While the present invention has been described with reference to exemplary embodiments, it is to be understood that the invention is not limited to the disclosed exemplary embodiments. The scope of the following claims is to be accorded the broadest interpretation so as to encompass all such modifications and equivalent structures and functions.
This application claims the benefit of Japanese Patent Application No. 2014-120004, filed Jun. 10, 2014, which is hereby incorporated by reference herein in its entirety.

Claims

What is claimed is:

1. A transformer comprising:

a core;

a primary winding;

a first secondary winding and a second secondary winding; and

a bobbin around which the primary winding, the first secondary winding, and the second secondary winding are wound,

wherein the primary winding is disposed between the first secondary winding and the second secondary winding.

2. The transformer according to claim 1, wherein the number of turns of the first secondary winding is substantially equal to the number of turns of the second secondary winding.

3. The transformer according to claim 1, wherein

the transformer is a multilayer type transformer,

the first secondary winding is wound around the bobbin,

the primary winding is wound around the first secondary winding via a barrier tape, and

the second secondary winding is wound around the primary winding via a barrier tape.

4. A power supply comprising:

a transformer including a core, a primary winding, a first secondary winding and a second secondary winding, and a bobbin around which the primary winding, the first secondary winding, and the second secondary winding are wound, wherein the primary winding is disposed between the first secondary winding and the second secondary winding; and

a switching element connected to the primary winding,

wherein the switching element is driven to induce a voltage on the secondary winding of the transformer.
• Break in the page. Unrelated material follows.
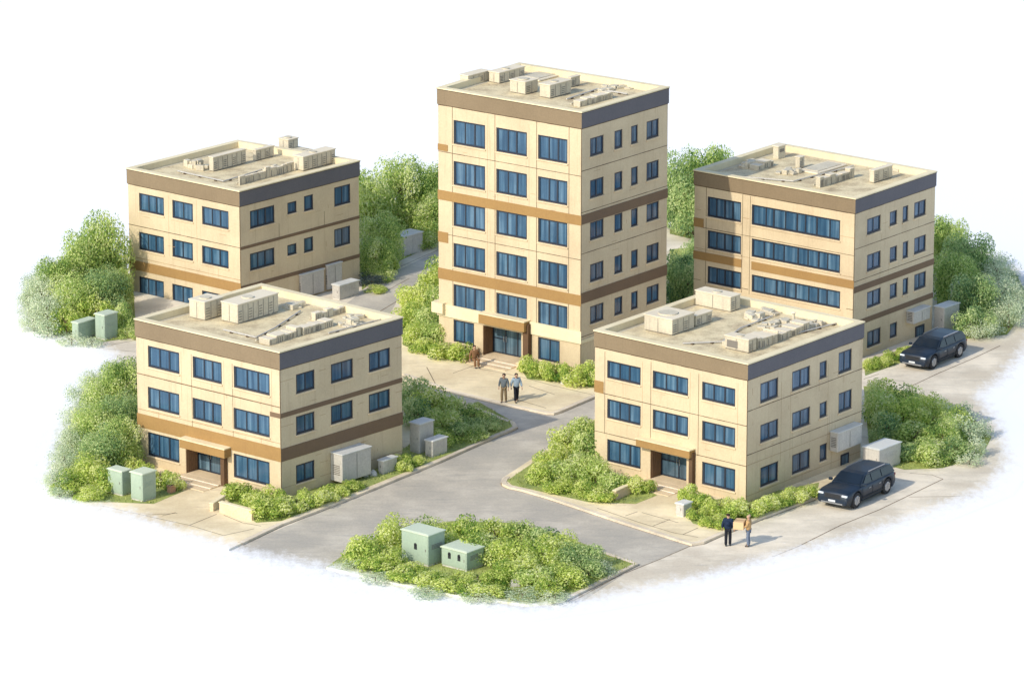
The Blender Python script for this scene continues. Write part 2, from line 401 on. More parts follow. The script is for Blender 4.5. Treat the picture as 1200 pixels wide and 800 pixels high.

5. The power supply according to claim 4, wherein the number of turns of the first secondary winding is substantially equal to the number of turns of the second secondary winding.

6. The power supply according to claim 4, wherein

the transformer is a multilayer type transformer configured such that

the first secondary winding is wound around the bobbin, the primary winding is wound around the first secondary winding via a barrier tape, and the second secondary winding is wound around the primary winding via a barrier tape.

7. The power supply according to claim 4, wherein

the power supply includes two switching elements connected to the primary winding,

and wherein the two switching elements are driven alternately.

8. An image forming apparatus comprising:

an image forming unit configured to form an image; and

a power supply configured to supply electric power to the image forming apparatus,

wherein the power supply includes

a transformer including a core, a primary winding, a first secondary winding and a second secondary winding, and a bobbin around which the primary winding, the first secondary winding, and the second secondary winding are wound, wherein the primary winding is disposed between the first secondary winding and the second secondary winding;

a switching element connected to the primary winding,

9. The image forming apparatus according to claim 8, further comprising:

a control unit configured to control an operation of the image forming unit,

wherein the power supply supplies electric power to the control unit.

10. The image forming apparatus according to claim 8, further comprising:

a driving unit configured to drive the image forming unit,

wherein the power supply supplies electric power to the driving unit.